Riding on top of the old stereotypes are new ones—hipsters, computer gurus, musicians, video-game tycoons, and a widening artistic class that has reshaped the state’s image and the way we think of ourselves. That Texas can’t be captured on a coffee mug or a bumper sticker. “I’m the least Texas person I know,” Steve once observed. I’ve never seen him in cowboy regalia, or even a pair of jeans. He hasn’t owned a pair of boots since he was six years old. In college, he took horseback riding as a physical education requirement and got an F. He contends that must have been a clerical error, but the last time he was on a horse he fell off and broke his arm.

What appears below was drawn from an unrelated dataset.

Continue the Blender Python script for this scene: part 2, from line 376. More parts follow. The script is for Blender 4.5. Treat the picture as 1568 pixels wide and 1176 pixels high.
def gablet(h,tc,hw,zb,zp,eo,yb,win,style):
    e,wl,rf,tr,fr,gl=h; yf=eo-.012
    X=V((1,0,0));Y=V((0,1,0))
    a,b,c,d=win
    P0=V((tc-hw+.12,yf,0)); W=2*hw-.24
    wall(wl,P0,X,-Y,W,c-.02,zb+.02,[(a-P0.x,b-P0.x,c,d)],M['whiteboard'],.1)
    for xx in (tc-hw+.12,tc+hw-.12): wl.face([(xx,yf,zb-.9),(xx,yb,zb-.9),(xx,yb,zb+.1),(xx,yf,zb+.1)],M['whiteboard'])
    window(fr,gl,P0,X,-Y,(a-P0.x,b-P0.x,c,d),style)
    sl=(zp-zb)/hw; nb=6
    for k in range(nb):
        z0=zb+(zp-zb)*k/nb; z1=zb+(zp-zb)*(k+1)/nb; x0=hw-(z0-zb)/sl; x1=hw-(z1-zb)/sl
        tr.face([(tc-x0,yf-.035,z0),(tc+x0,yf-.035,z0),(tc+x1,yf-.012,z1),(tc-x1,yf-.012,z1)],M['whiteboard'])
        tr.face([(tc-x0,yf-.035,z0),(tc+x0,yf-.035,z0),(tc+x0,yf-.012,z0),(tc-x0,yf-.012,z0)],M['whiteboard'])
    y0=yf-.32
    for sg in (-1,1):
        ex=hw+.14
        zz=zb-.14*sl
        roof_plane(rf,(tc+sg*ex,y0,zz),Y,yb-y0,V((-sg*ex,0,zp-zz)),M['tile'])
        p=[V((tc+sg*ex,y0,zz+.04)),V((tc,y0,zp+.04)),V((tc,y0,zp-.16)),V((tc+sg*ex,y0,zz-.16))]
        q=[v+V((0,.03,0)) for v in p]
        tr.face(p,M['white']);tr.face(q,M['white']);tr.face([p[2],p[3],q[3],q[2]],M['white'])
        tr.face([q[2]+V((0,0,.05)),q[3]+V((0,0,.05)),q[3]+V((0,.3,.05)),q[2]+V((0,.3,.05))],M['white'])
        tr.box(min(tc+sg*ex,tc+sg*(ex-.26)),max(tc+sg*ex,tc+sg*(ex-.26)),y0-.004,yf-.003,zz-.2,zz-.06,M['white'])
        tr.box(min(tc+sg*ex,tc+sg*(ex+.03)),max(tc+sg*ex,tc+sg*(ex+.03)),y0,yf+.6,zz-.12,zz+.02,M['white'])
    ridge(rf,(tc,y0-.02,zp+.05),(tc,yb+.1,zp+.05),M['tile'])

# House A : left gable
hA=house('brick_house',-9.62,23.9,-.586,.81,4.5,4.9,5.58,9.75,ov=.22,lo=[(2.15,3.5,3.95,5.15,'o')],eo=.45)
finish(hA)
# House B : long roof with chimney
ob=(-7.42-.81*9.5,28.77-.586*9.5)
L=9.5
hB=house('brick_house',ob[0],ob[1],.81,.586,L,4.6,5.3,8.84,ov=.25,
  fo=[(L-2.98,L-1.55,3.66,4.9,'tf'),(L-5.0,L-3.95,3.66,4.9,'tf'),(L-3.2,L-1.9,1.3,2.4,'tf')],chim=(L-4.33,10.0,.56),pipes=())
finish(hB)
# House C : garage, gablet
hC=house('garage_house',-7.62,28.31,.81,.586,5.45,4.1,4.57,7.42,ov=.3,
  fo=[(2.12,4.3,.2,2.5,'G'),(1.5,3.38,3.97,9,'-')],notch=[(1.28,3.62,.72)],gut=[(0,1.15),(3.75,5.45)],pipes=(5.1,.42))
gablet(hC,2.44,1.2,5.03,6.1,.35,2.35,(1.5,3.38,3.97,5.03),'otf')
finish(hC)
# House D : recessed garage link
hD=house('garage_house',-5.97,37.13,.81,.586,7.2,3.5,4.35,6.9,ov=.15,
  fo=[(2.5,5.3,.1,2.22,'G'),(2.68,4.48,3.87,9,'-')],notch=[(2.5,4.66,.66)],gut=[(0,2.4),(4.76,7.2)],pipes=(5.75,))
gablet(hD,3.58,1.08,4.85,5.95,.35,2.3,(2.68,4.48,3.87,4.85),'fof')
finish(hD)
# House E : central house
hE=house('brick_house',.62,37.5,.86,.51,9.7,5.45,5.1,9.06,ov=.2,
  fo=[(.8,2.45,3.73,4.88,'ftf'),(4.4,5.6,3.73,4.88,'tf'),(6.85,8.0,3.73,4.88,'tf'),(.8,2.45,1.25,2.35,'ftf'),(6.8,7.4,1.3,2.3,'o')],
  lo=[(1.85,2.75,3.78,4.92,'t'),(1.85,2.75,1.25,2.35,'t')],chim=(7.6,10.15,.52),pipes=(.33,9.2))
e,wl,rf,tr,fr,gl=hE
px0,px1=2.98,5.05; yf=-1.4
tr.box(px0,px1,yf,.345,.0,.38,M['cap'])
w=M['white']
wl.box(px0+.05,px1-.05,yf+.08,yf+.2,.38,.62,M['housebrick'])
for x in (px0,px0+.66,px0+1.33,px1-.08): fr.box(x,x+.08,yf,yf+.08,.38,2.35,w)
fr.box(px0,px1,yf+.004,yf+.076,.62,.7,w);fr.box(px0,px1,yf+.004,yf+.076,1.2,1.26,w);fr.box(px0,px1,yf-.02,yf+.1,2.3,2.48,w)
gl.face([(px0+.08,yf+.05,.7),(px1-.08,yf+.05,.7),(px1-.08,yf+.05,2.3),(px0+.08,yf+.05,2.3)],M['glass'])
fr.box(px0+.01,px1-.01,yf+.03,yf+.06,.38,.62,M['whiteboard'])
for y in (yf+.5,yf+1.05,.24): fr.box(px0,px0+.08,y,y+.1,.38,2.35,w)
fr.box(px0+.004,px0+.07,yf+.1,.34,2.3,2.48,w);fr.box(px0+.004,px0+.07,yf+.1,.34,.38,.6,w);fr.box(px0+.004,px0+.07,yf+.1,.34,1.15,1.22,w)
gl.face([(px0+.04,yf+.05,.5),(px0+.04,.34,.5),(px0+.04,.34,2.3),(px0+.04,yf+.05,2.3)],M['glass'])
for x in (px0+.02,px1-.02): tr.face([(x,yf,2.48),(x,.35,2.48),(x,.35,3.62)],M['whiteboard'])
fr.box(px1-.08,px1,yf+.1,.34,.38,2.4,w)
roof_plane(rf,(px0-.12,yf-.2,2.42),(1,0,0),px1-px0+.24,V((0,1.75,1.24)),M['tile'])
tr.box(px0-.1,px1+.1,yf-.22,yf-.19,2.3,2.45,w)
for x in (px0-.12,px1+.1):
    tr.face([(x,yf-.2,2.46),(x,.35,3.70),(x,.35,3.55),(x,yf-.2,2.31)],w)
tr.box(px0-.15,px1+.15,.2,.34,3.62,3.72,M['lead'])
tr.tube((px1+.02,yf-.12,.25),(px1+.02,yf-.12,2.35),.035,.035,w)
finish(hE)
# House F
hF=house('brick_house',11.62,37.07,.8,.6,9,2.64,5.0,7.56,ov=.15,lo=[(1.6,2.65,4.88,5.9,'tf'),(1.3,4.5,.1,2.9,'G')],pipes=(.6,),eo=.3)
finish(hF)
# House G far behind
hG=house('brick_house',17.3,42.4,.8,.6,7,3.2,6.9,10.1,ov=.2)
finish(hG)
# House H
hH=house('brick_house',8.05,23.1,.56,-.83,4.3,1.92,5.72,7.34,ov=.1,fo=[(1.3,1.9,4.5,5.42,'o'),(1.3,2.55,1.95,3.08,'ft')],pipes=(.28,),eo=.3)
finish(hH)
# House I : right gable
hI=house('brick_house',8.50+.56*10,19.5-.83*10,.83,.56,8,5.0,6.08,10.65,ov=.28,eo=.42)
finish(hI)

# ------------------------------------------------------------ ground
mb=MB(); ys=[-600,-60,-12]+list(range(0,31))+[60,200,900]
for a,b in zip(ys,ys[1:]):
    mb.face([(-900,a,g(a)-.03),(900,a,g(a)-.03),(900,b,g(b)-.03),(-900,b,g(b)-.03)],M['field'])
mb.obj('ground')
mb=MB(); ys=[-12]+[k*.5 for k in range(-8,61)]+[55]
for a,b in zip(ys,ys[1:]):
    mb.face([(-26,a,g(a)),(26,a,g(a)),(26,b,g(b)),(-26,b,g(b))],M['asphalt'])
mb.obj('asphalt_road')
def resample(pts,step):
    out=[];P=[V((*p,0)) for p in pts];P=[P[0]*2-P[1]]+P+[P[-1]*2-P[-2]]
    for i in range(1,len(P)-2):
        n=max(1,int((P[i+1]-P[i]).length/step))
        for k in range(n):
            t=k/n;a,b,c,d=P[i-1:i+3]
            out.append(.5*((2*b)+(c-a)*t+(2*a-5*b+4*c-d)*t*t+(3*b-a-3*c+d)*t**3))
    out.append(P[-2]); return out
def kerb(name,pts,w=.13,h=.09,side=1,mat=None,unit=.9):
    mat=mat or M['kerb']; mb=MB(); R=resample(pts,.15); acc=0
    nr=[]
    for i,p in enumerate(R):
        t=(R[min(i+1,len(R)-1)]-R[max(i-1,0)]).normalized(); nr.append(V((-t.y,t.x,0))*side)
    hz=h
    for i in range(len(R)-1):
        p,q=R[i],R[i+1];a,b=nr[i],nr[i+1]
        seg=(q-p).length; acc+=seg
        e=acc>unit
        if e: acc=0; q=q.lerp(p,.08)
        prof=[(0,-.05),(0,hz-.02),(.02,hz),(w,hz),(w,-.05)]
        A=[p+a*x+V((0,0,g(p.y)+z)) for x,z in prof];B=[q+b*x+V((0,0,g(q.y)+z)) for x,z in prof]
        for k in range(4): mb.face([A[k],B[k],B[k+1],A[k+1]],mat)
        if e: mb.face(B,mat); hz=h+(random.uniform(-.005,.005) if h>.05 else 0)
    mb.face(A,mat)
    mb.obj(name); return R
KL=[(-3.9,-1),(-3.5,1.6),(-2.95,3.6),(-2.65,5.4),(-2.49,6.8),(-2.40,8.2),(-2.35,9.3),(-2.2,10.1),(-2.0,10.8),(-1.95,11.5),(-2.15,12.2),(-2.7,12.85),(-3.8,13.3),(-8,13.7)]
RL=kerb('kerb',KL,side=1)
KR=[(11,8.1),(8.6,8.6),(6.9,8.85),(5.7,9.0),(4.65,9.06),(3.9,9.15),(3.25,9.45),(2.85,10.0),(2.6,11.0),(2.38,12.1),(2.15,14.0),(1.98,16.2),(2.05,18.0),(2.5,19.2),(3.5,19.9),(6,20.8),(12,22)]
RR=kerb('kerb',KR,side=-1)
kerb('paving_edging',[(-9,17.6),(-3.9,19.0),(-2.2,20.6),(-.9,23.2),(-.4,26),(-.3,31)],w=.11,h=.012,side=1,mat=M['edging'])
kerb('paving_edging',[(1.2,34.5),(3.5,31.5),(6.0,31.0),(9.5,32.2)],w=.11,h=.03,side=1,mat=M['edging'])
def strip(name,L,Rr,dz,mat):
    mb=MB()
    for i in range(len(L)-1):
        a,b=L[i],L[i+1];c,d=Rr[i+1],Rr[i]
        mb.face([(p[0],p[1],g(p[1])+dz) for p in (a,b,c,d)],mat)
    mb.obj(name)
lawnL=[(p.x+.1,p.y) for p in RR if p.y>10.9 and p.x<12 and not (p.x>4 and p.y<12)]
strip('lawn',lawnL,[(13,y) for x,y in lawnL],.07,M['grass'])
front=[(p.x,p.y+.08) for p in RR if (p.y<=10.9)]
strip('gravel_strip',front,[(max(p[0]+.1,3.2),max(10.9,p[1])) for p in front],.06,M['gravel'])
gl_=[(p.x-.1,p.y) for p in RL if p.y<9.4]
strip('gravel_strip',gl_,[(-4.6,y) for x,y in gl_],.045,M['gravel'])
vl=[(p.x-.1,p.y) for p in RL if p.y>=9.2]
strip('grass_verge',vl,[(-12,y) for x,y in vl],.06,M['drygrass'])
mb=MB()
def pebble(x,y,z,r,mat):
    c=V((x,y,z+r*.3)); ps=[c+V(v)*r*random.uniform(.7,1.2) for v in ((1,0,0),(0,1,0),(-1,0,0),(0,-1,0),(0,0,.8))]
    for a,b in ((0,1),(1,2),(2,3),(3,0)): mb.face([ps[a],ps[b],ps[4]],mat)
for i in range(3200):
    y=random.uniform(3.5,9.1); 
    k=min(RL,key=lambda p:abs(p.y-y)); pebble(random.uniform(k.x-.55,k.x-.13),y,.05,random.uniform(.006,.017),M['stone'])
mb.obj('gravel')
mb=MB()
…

Neither Steve nor I could have lasted in Texas if it were the same place we grew up in, but we’re so powerfully imprinted by the culture it’s impossible to shake it off. Still, both of us have considered leaving and often wondered why we stayed. Many times I’ve considered moving to New York, where most of my colleagues live, or Washington, which is Lotus Land for political journalists. I’ve never felt at home in either spot. Washington is a one-industry town, and although writers have influence, they are basically in the grandstands watching the action. New York intellectuals sometimes put me off, with their liberal certitudes, their ready judgment of anyone who differs with them. The city is a pulsing hive of righteous indignation. In any case, I think I’m too much of a rustic to survive there. Once, when I was walking up Sixth Avenue in Manhattan, I saw a nicely dressed older man standing in the street beside the curb. He was turning around in small, distracted circles. All my prejudices against the city came up: here was a man in need, but people were walking by, evidently uncaring. In Texas, we wouldn’t let a confused old man place himself in danger. I approached him as any gallant Texan would and said, “Sir, are you okay?”

He looked at me in puzzlement. “I’m waiting for a cab,” he said.